### GOAL
Copy the lines holding the word "Blender", all of them.

### 3D scene scripts
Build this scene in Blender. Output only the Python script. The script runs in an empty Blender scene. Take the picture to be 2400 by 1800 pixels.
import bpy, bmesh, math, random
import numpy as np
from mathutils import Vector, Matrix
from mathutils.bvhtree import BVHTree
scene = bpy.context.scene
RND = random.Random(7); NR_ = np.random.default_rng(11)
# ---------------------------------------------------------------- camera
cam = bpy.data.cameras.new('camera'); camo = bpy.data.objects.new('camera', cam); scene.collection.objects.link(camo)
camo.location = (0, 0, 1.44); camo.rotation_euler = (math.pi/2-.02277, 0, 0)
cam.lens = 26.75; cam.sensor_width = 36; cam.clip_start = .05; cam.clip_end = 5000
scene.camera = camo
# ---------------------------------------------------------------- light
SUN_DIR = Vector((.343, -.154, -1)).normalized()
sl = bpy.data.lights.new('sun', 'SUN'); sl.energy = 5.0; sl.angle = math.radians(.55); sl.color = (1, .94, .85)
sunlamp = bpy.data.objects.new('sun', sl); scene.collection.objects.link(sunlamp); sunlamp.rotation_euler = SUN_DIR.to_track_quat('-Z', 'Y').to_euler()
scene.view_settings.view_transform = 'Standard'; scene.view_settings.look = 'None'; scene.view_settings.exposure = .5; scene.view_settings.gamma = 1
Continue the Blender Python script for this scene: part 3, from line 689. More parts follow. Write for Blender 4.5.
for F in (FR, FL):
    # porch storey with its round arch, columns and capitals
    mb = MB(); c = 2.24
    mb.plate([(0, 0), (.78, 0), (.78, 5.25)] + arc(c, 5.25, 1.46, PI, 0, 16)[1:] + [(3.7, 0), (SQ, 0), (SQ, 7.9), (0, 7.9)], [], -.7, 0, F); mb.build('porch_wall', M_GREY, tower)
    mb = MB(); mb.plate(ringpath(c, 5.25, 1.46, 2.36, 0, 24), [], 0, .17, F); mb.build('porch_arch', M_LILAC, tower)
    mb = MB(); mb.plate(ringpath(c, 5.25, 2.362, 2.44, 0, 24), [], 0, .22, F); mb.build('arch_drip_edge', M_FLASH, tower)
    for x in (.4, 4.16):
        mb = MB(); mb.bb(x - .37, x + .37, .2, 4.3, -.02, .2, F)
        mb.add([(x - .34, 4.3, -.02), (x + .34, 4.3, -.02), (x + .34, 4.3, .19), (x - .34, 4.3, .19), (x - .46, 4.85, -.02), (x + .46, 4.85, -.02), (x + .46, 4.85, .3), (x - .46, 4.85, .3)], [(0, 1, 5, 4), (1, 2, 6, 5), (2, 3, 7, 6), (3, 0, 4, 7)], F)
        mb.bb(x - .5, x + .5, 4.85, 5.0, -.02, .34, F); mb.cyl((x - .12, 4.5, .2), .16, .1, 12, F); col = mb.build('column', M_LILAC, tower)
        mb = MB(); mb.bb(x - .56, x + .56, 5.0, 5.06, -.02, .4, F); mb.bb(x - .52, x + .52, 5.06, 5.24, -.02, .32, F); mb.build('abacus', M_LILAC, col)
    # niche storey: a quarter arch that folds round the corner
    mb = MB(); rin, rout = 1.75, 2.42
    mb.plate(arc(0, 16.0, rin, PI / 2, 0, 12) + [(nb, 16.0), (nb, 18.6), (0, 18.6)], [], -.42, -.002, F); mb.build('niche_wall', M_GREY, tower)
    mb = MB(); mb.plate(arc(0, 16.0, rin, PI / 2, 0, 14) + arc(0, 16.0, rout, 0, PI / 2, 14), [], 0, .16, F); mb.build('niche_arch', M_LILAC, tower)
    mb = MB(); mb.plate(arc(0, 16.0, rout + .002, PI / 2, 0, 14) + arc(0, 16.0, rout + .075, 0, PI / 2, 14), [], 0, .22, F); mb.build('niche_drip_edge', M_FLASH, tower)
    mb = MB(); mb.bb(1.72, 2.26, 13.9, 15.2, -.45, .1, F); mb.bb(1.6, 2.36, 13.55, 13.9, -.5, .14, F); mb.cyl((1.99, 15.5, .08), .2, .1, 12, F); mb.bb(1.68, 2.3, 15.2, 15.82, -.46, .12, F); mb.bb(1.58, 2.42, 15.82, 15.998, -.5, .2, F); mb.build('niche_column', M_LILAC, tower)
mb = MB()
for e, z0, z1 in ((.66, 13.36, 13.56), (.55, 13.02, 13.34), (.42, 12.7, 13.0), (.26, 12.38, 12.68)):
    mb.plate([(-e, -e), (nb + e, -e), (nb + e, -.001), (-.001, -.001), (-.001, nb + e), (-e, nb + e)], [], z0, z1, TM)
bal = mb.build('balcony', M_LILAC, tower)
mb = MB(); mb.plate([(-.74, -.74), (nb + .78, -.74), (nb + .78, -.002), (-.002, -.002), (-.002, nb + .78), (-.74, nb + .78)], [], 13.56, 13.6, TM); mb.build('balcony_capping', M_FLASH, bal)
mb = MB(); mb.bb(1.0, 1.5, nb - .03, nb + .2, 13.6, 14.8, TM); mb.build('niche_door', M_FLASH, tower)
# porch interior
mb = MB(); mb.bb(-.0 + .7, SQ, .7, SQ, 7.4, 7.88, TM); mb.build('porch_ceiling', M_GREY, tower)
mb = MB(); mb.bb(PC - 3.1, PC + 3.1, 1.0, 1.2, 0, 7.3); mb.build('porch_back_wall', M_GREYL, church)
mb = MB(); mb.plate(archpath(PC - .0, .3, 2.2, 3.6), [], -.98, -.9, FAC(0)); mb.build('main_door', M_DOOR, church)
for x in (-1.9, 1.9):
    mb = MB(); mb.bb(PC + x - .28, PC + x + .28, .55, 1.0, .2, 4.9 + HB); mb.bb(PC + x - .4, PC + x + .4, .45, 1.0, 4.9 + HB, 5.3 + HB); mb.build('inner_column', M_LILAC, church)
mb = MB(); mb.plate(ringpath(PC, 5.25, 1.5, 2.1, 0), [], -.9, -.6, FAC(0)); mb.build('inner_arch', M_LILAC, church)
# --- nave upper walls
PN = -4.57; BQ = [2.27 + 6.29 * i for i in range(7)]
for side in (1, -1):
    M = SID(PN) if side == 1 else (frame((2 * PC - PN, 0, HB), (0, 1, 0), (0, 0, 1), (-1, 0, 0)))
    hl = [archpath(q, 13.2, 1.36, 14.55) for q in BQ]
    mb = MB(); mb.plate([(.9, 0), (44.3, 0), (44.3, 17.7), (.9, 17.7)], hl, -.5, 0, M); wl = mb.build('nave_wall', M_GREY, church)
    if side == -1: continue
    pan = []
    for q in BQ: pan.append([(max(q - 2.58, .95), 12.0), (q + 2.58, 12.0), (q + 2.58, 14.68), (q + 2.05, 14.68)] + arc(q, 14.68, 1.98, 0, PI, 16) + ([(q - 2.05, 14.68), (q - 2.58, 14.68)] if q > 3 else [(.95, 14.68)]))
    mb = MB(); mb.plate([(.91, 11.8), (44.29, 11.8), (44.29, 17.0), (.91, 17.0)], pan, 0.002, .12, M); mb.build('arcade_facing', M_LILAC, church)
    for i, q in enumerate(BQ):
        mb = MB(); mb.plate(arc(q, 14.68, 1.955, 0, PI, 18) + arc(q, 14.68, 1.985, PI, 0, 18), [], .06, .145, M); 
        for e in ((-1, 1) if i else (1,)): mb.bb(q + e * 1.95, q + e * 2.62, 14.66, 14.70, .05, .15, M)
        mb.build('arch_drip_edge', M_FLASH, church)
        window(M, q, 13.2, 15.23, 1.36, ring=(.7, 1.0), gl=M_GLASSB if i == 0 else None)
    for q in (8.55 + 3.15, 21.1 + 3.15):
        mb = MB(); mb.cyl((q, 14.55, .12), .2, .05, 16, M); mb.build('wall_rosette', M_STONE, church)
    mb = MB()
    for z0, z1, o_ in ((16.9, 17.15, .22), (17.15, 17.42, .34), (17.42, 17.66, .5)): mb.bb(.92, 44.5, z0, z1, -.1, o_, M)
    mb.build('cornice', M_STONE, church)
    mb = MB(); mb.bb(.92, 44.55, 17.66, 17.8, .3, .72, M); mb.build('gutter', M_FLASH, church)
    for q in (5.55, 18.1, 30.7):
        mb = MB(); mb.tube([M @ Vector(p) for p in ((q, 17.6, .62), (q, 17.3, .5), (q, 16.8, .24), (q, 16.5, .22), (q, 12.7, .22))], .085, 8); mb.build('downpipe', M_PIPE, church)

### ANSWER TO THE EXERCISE
Build this scene in Blender. Output only the Python script. The script runs in an empty Blender scene. Take the picture to be 2400 by 1800 pixels.
Continue the Blender Python script for this scene: part 3, from line 689. More parts follow. Write for Blender 4.5.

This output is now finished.